▶ **Task goal**
The line containing "return new_obj(name, cu, parent)" marks the end: extract everything from the first line of the data through that line, exactly, with no pictures.

══ Dataset extract ══

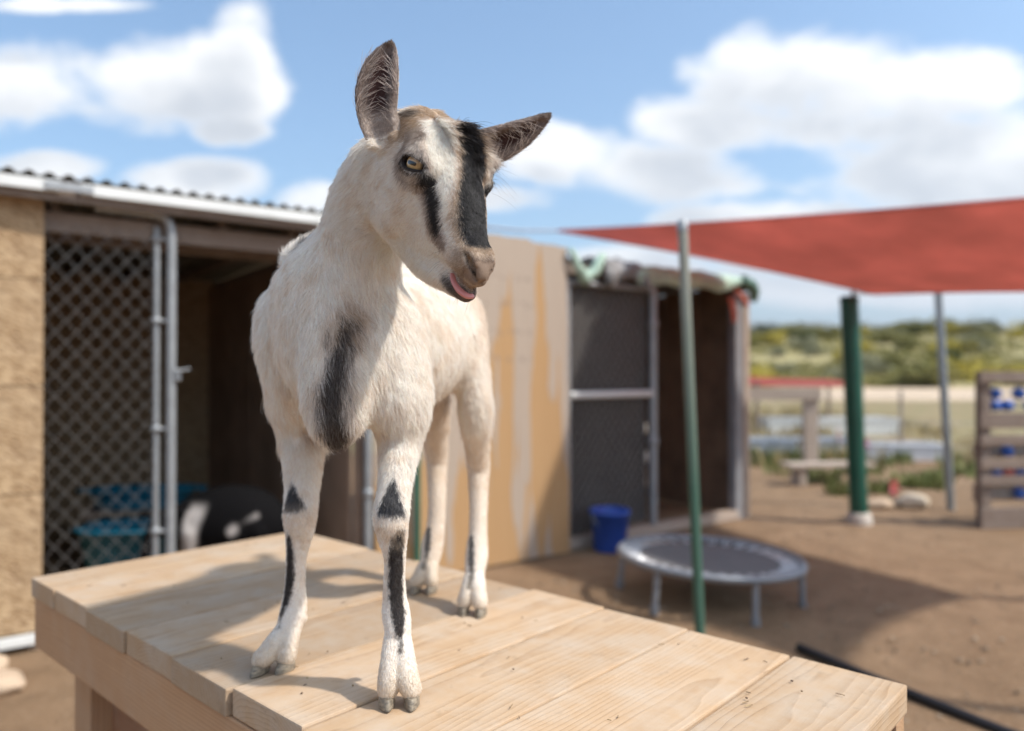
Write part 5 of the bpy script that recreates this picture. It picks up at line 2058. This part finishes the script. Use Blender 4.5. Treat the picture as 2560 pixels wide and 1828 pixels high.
def strands(name, pts, col, rad, mat, parent):
    n = len(pts)
    cu = bpy.data.hair_curves.new(name)
    cu.add_curves([4] * n)
    cu.attributes['position'].data.foreach_set('vector', pts.astype(np.float32).ravel())
    ra = cu.attributes.get('radius') or cu.attributes.new('radius', 'FLOAT', 'POINT')
    prof = np.array([1.0, .92, .68, .18])
    ra.data.foreach_set('value', (rad[:, None] * prof).astype(np.float32).ravel())
    ca = cu.attributes.new('coat', 'FLOAT_COLOR', 'CURVE')
    ca.data.foreach_set('color', np.concatenate([col, np.ones((n, 1))], 1).astype(np.float32).ravel())
    cu.materials.append(mat)
    return new_obj(name, cu, parent)


def coat_material(name, hair=False):
    t = NT(name)
    at_ = t.n('Attribute', attribute_name='coat')
    if hair:
        t.t.nodes.remove(t.b)
        df = t.n('BsdfDiffuse')
        tr = t.n('BsdfTranslucent')
        gl = t.n('BsdfGlossy')
        gl.inputs['Roughness'].default_value = 0.42
        gl.inputs['Color'].default_value = (.9, .9, .9, 1)
        for s in (df, tr):
            t.t.links.new(at_.outputs['Color'], s.inputs['Color'])
        m1 = t.n('MixShader')
        m1.inputs[0].default_value = 0.40
        t.t.links.new(df.outputs[0], m1.inputs[1])
        t.t.links.new(tr.outputs[0], m1.inputs[2])
        m2 = t.n('MixShader')
        m2.inputs[0].default_value = 0.035
        t.t.links.new(m1.outputs[0], m2.inputs[1])
        t.t.links.new(gl.outputs[0], m2.inputs[2])
        t.t.links.new(m2.outputs[0], t.out.inputs[0])
        return t.m
    return t.set(col=at_.outputs['Color'], rough=0.85, spec=0.08)
# ------------------------------------------------------------------ blue tubs and the second goat in the left shed
def tub(name, loc, rz, L, W, H, mat, label, handle=0.0):
    root = empty(name, loc, rz, label, 'tub')
    mb = MB()
    prof = [(0, .80), (.012, .83), (H * .93, .985), (H * .935, 1.06), (H, 1.06), (H * .99, .96), (.025, .80), (.02, .0)]
    n = 40
    vs, fs = [], []
    for (z, k) in prof:
        for i in range(n):
            a = 2 * math.pi * i / n
            cx, sx = math.cos(a), math.sin(a)
            p = 3.2
            q = (abs(cx) ** p + abs(sx) ** p) ** (-1 / p)
            vs.append((L / 2 * k * q * cx, W / 2 * k * q * sx, z))
    for i in range(len(prof) - 1):
        for k in range(n):
            a, b = i * n + k, i * n + (k + 1) % n
            fs.append((a, b, b + n, a + n))
    fs.append(tuple(reversed(range(n))))
    mb.add(vs, fs, True)
    mb.build('shell', mat, root)
    for s in (-1, 1):
        MB().tube([(s * L * .53, -.06, H * .93), (s * (L * .53 + .035), -.04, H * .93), (s * (L * .53 + .035), .04, H * .93), (s * L * .53, .06, H * .93)], .011, 8).build('handle', mat, root)
    return root


M_TEAL = plain('teal_plastic', (.010, .145, .235), .42, 0, .15, 5)
tub('plastic_tub', (-2.29, 4.60, .030), .15, .56, .40, .30, M_TEAL, 'teal blue plastic tub lower of the two behind the gate')
STL = empty('feeder_stand', (-2.40, 4.95, .03), .15, 'dark wooden stand under the upper teal feeder in the shed', 'stand')
for x_ in (-.28, .28):
    for y_ in (-.12, .12):
        board('leg', STL, x_ - .025, x_ + .025, y_ - .025, y_ + .025, 0, .315, M_OLDWOOD, .003)
board('top', STL, -.33, .33, -.16, .16, .316, .345, M_OLDWOOD, .003)
tub('feeder_tub', (-2.40, 4.95, .376), .15, .66, .34, .12, M_TEAL, 'shallow teal feeder tub on the stand behind the gate')


def build_second_goat():
    root = empty('goat', (-1.60, 4.28, .03), 0, 'black goat with white patches resting in the shed behind the platform', 'goat')
    F = Field((-.62, -.42, 0), (.62, .42, .86), .009)
    F.chain([((-.30, 0, .34), (0, 0, 1), .10, .12, .11), ((-.17, 0, .36), (0, 0, 1), .155, .19, .17), ((0, 0, .38), (0, 0, 1), .18, .215, .19), ((.16, 0, .38), (0, 0, 1), .17, .20, .18), ((.30, 0, .36), (0, 0, 1), .11, .13, .12)], .02)
    # neck and lowered head on the left
    F.chain([((-.24, -.04, .40), (0, 0, 1), .075, .09), ((-.33, -.10, .42), (0, 0, 1), .06, .075), ((-.38, -.16, .40), (0, 0, 1), .052, .06)], .05)
    F.chain([((-.36, -.16, .42), (0, 0, 1), .05, .05), ((-.39, -.22, .36), (0, 0, 1), .046, .05), ((-.41, -.28, .28), (0, 0, 1), .032, .034), ((-.42, -.31, .23), (0, 0, 1), .024, .024)], .02)
    for s in (-1, 1):
        F.chain([((-.36 + .05 * s, -.15, .46), (0, 0, 1), .014, .012), ((-.36 + .11 * s, -.13, .47), (0, 0, 1), .026, .010), ((-.36 + .16 * s, -.12, .44), (0, 0, 1), .008, .006)], .01)
    for (x, y) in ((-.20, -.10), (-.20, .09), (.22, -.10), (.22, .10)):
        F.chain([((x, y, .34), (0, 1, 0), .06, .07), ((x, y, .24), (0, 1, 0), .038, .04), ((x, y + .01, .13), (0, 1, 0), .026, .028), ((x, y, .03), (0, 1, 0), .028, .03)], .03)
    F.chain([((.34, 0, .42), (0, 0, 1), .03, .03), ((.40, 0, .46), (0, 0, 1), .025, .02), ((.44, 0, .50), (0, 0, 1), .012, .01)], .02)
    V, Q = F.mesh()
    V, Q = keep_largest(V, Q)
    n = vnoise(V, 14, 5)
    col = np.tile(np.array([.006, .0055, .006]), (len(V), 1))
    wh = np.array([.55, .50, .47])

    def patch(m):
        nonlocal col
        m = np.clip(m, 0, 1)[:, None]
        col = col * (1 - m) + wh * m
    patch(sstep(.075, .03, np.abs(V[:, 0] + .15 - (V[:, 2] - .5) * .25 + .02 * n)) * sstep(.53, .46, V[:, 2]) * (V[:, 1] < .05))
    patch(stroke(V + .01 * n[:, None], [(.07, -.17, .36, .026), (.085, -.17, .37, .026)], .02))
    patch(stroke(V + .01 * n[:, None], [(.13, -.16, .40, .012), (.22, -.15, .44, .012)], .015) * .6)
    patch(sstep(.10, .06, V[:, 2]))
    me = big_mesh('body', V, Q)
    ca = me.attributes.new('coat', 'FLOAT_COLOR', 'POINT')
    ca.data.foreach_set('color', np.concatenate([col, np.ones((len(V), 1))], 1).astype(np.float32).ravel())
    me.materials.append(coat_material('second_coat'))
    new_obj('body', me, root)
    for s in (-1, 1):
        MB().lathe([(.001, -.012), (.009, -.008), (.012, 0), (.009, .008), (.001, .012)], 12).build('eye', plain('dark_eye', (.02, .012, .006), .1), root, (-.375 + .038 * s, -.205, .385))
    root.rotation_euler = (0, 0, .10)
    root.scale = (.86, .86, .98)


build_second_goat()
# ------------------------------------------------------------------ the standing kid, put together
def build_goat(h=0.0024, fur=1.0):
    root = empty('goat', (-0.22, 1.2, DECK_Z), 0, 'white goat kid with black face blaze standing on the wooden platform, tongue out', 'goat')
    inv = Matrix.Translation((0.22, -1.2, -DECK_Z))
    G = goat_field(h)
    V, Q = G.mesh()
    V, Q = keep_largest(V, Q)
    V = relax(V, Q, 1)
    me = big_mesh('body', V, Q)
    N = vnormals(V, Q)
    ca = me.attributes.new('coat', 'FLOAT_COLOR', 'POINT')
    ca.data.foreach_set('color', np.concatenate([paint(V, N) * 0.82, np.ones((len(V), 1))], 1).astype(np.float32).ravel())
    me.materials.append(coat_material('goat_skin'))

    def child(o):
        o.matrix_parent_inverse = inv
        return o
    body = child(new_obj('body', me, root))
    pts, col, rad = make_fur(V, Q, 3, fur)
    child(strands('fur', pts, col, rad, coat_material('goat_hair', True), root))
    # eyes
    t = NT('goat_eye')
    tc = t.n('TexCoord')
    sep = t.n('SeparateXYZ')
    t.t.links.new(tc.outputs['Object'], sep.inputs[0])
    X, Y = sep.outputs[0], sep.outputs[1]
    rr = t.math('SQRT', t.math('ADD', t.math('MULTIPLY', X, X), t.math('MULTIPLY', Y, Y)))
    px_ = t.math('MAXIMUM', t.math('SUBTRACT', t.math('ABSOLUTE', X), 0.0045), 0.0)
    pd = t.math('SQRT', t.math('ADD', t.math('MULTIPLY', px_, px_), t.math('MULTIPLY', Y, Y)))
    fib = t.noise(t.coord('Object', (1, 1, 1)), 900, 3)
    iris = t.mix(fib, (.42, .24, .09), (.74, .49, .24))
    rim = t.ramp(t.math('DIVIDE', rr, 0.02), [(.50, 0), (.66, 1)])
    c1 = t.mix(rim, iris, (.05, .022, .010))
    pup = t.ramp(t.math('DIVIDE', pd, 0.01), [(.19, 1), (.27, 0)])
    c2 = t.mix(pup, c1, (.004, .004, .005))
    em = t.set(col=c2, rough=0.08, spec=0.6, coat=0.6)
    for s in (1, -1):
        c, ax, lng = eye_frame(s)
        mb = MB()
        prof = [(0.0158 * math.sin(math.pi * i / 20), 0.0158 * -math.cos(math.pi * i / 20)) for i in range(21)]
        mb.lathe([(max(r, 1e-5), z) for r, z in prof], 32)
        o = mb.build('eye', em, root)
        ver = np.cross(ax, lng)
        Mx = Matrix((Vector(lng), Vector(ver), Vector(ax))).transposed().to_4x4()
        Mx.translation = Vector(c)
        o.matrix_parent_inverse = inv
        o.matrix_basis = Mx
    # tongue, curled over the lower lip
    tm = NT('tongue').set(col=(.62, .235, .215), rough=0.32, spec=0.5)
    F = Field(hd(.22, 0, -.09) - .05, hd(.22, 0, -.09) + .05, 0.0012)
    F.chain([(hd(.203, .0140, -.0880), H_w, .004, .0012), (hd(.2115, .0165, -.0895), H_w, .0042, .0016), (hd(.2190, .0150, -.0915), H_w, .0048, .0024), (hd(.2260, .0112, -.0934), H_w, .0056, .0030),
             (hd(.2308, .0045, -.0944), H_w, .0056, .0032), (hd(.2322, -.002, -.0938), H_w, .0044, .0026)], 0.004)
    Vt, Qt = F.mesh()
    mt = big_mesh('tongue', Vt, Qt)
    mt.materials.append(tm)
    child(new_obj('tongue', mt, root))
    # hooves: two claws on each foot
    hm_ = NT('hoof_horn')
    nn = hm_.noise(hm_.world((60, 60, 160)), 2.0, 5)
    hoof_m = hm_.set(col=hm_.ramp(nn, [(.3, (.10, .082, .062)), (.7, (.34, .28, .205))]), rough=0.5)
    for (fet, ta, tb) in FEET:
        mid = (ta + tb) / 2
        fw = _nrm(np.array([mid[0] - fet[0], mid[1] - fet[1], 0]) + np.array([0, -.012, 0]))
        sdv = np.array([fw[1], -fw[0], 0])
        for tcn in (ta, tb):
            sg = np.sign((tcn - mid) @ sdv) or 1
            rows = []
            for (zf, ln, bk, wd) in ((0.0005, .0235, .016, .0122), (.004, .0225, .016, .0126), (.009, .0200, .0155, .0126), (.013, .0170, .0140, .0118)):
                row = []
                for k in range(14):
                    an = 2 * math.pi * k / 14
                    cx, sx = math.cos(an), math.sin(an)
                    L_ = ln if cx > 0 else bk
                    x = L_ * (abs(cx) ** 1.0) * (1 if cx > 0 else -1)
                    y = wd * sx * (1 - 0.42 * max(cx, 0) ** 2)
                    if sx * sg < 0:
                        y *= 0.72
                    row.append(np.array([tcn[0], tcn[1], DECK_Z]) + fw * x + sdv * y + np.array([0, 0, zf]))
                rows.append(row)
            mb = MB()
            vs = [p for r in rows for p in r]
            fs = [(i * 14 + k, i * 14 + (k + 1) % 14, (i + 1) * 14 + (k + 1) % 14, (i + 1) * 14 + k) for i in range(3) for k in range(14)]
            mb.add(vs, fs, True)
            mb.add(rows[-1], [tuple(range(14))])
            mb.add(rows[0], [tuple(reversed(range(14)))])
            child(mb.build('hoof', hoof_m, root))
    return root, body


GOAT, GOAT_BODY = build_goat()
# ------------------------------------------------------------------ thin sea haze over the whole view
def make_haze():
    m = bpy.data.materials.new('haze_air')
    m.use_nodes = True
    t = m.node_tree
    t.nodes.clear()
    v = t.nodes.new('ShaderNodeVolumePrincipled')
    v.inputs['Color'].default_value = (.80, .87, .97, 1)
    v.inputs['Density'].default_value = 0.00011
    v.inputs['Anisotropy'].default_value = 0.2
    o = t.nodes.new('ShaderNodeOutputMaterial')
    t.links.new(v.outputs[0], o.inputs['Volume'])
    b = MB().box((0, 0, 449), (26000, 26000, 902)).build('haze', m)
    tag(b, 'thin bluish haze in front of the far range', 'haze', kind='stuff')


make_haze()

═══

▶ **The response**
Write part 5 of the bpy script that recreates this picture. It picks up at line 2058. This part finishes the script. Use Blender 4.5. Treat the picture as 2560 pixels wide and 1828 pixels high.
def strands(name, pts, col, rad, mat, parent):
    n = len(pts)
    cu = bpy.data.hair_curves.new(name)
    cu.add_curves([4] * n)
    cu.attributes['position'].data.foreach_set('vector', pts.astype(np.float32).ravel())
    ra = cu.attributes.get('radius') or cu.attributes.new('radius', 'FLOAT', 'POINT')
    prof = np.array([1.0, .92, .68, .18])
    ra.data.foreach_set('value', (rad[:, None] * prof).astype(np.float32).ravel())
    ca = cu.attributes.new('coat', 'FLOAT_COLOR', 'CURVE')
    ca.data.foreach_set('color', np.concatenate([col, np.ones((n, 1))], 1).astype(np.float32).ravel())
    cu.materials.append(mat)
    return new_obj(name, cu, parent)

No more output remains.